Analysts predict that this year could be tough for Chinese tech firms as they face high expectation from the investors who poured billions in the country's tech sector last year.
Citing data from CB Insights and Dealogic, the Wall Street Journal noted that over $60 billion of fresh capital went into take-private deals and Chinese startups in 2015, a significant increase from 2014's $13.9 billion.
Nonetheless, investors are becoming more cautious as the local stock market has put on hold domestic initial public offerings.
For Richard Ji, founder of All-Stars Investment Ltd., which has invested in Chinese startups such as Xiaomi and Didi Kuaidi, "the huge swings in the public markets have spilled over into the later-stage venture investment market. Valuations overall have softened and companies are offering better terms to investors."
Investors and bankers also agree that this year's harsher fundraising environment will prompt tech firm owners to tighten their expenses and take merging with rivals into account, the report added.
Jeremy Choy, investment bank China Renaissance's co-head of mergers and acquisitions, said that startup entrepreneurs "shouldn't assume that they can always raise a bigger round with a higher valuation six or nine months down the road.
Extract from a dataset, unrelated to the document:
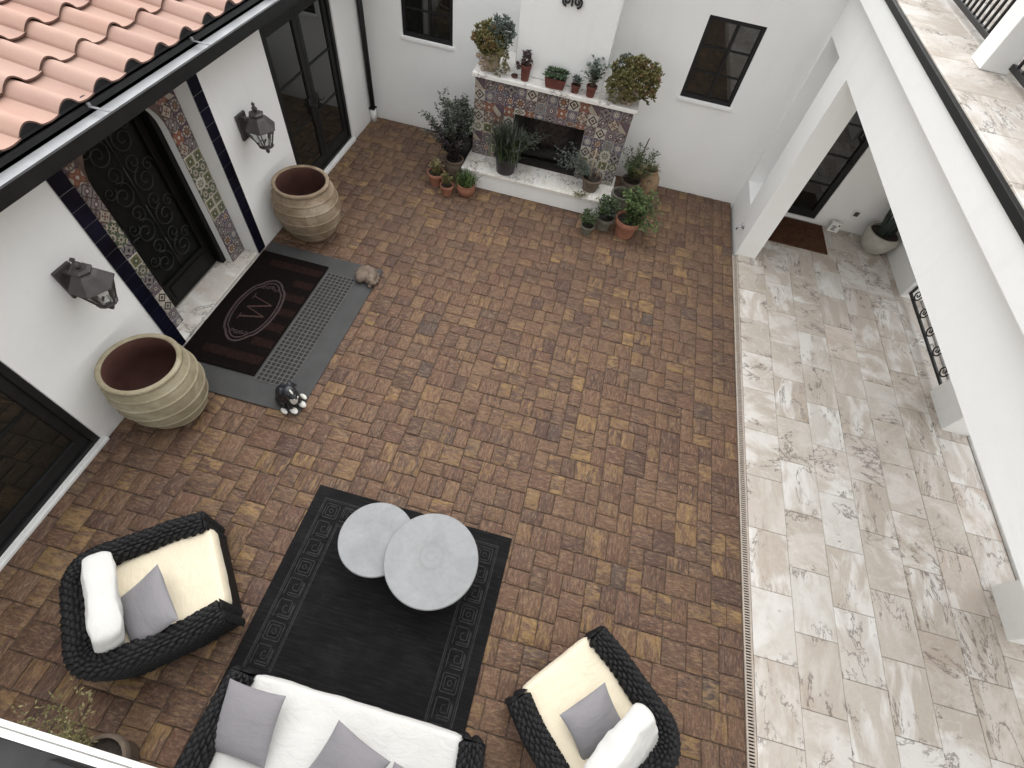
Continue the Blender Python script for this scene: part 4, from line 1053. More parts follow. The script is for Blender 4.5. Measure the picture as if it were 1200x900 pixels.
# --- on the hearth
t = pot('potted_spiky_plant', 'dark spiky-leaved plant in a black plastic pot on the hearth', (-1.31, 6.86, .30), .175, .27, BLKP, 'nursery', 'potted plant'); t.rotation_euler = (0, 0, 0)
blades(t, .22, 240, .70, .024, LEAF_DK, 51, .6, (-.16, .10), .07, rise=.9); blades(t, .22, 150, .50, .022, LEAF_MID, 52, .95, (-.05, .05), .07)
shrub(t, .22, .34, .50, 14, 40, .06, .018, LEAF_DK, 53, (.30, .06), sr=.004)
t = pot('potted_sticks', 'brown pot with two pale sticks and wispy grey foliage on the hearth', (.04, 6.93, .30), .155, .20, BROWNP, 'std', 'potted plant')
MB().tube([(-.03, 0, .16), (-.05, .02, .40), (-.04, .05, .62)], [.014, .012, .009], 7).build('stick', STEMP, t, smooth=True); MB().tube([(.05, .01, .16), (.08, .03, .36), (.08, .02, .50)], [.009, .008, .006], 6).build('stick', STEMP, t, smooth=True)
t.rotation_euler = (0, 0, 0)
shrub(t, .16, .26, .40, 18, 42, .042, .013, LEAF_GY, 55, (-.42, .10), sr=.003, droop=.2); shrub(t, .15, .18, .30, 10, 34, .038, .012, LEAF_GY, 56, (-.18, .06), sr=.003)
t = thing('fallen_sprig', 'small dead sprig hanging over the hearth front edge', 'sprig', (-.05, 6.68, .30))
shrub(t, .004, .12, .08, 9, 11, .05, .015, LEAF_OL, 57, (0, -.03), sr=.003)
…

This could be a driver for more M&A discussions."
The WSJ article further noted that China's financing climate has also changed for startup founders. After a crash in the local stock market in August and September last year, firms that invest in early-stage tech startups like Shenzhen Capital Group have stopped looking at new deals.
Du Jian, the firm's tech investment manager, pointed the reason out: "More resources are being concentrated into fewer startups."